The measure was determined by a decree that recognizes the “need to regulate the criteria for allocating and managing the percentage of revenues earmarked for the development of the provinces, districts and local communities where mining and oil exploration projects are implemented”. The decree states that 7.25% of the revenue collected from the Mining Production Tax and the Oil Production Tax will be allocated to the province and districts, “namely for structural projects”, and 2.75% for “local communities”.

By “structural projects”, the Mozambican government understands “those that boost the production sector, aiming at the collective development of a given region”, which are the responsibility of the provincial authorities, with those related to technical and professional education, health, agriculture, including infrastructures to support production, dams and irrigation, as well as industry, commerce and fisheries, infrastructures of social and economic interest, namely land use planning, roads, bridges and electrification, water and sanitation, among others, being “eligible for financing”.

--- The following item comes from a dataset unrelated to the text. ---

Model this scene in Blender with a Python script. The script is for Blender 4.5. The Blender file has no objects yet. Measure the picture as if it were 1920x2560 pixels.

The financing of projects designed and selected to support local communities must be coordinated by the Local Consultative Council, “according to principles of transparency, participation and relevance to the District Development Plan”.

The projects involve areas such as education, in the construction of classrooms and their equipment, in technical and professional training, in health, with community sheds and their equipment, in agriculture, with community irrigation, animal breeding and treatment, aquaculture and dams.

The projects can also be launched for fisheries and fishing infrastructures, in forestry, through the development of community forests, as well as roads, bridges and means of transport, namely small boats, of strictly community interest, and in the water and sanitation sector.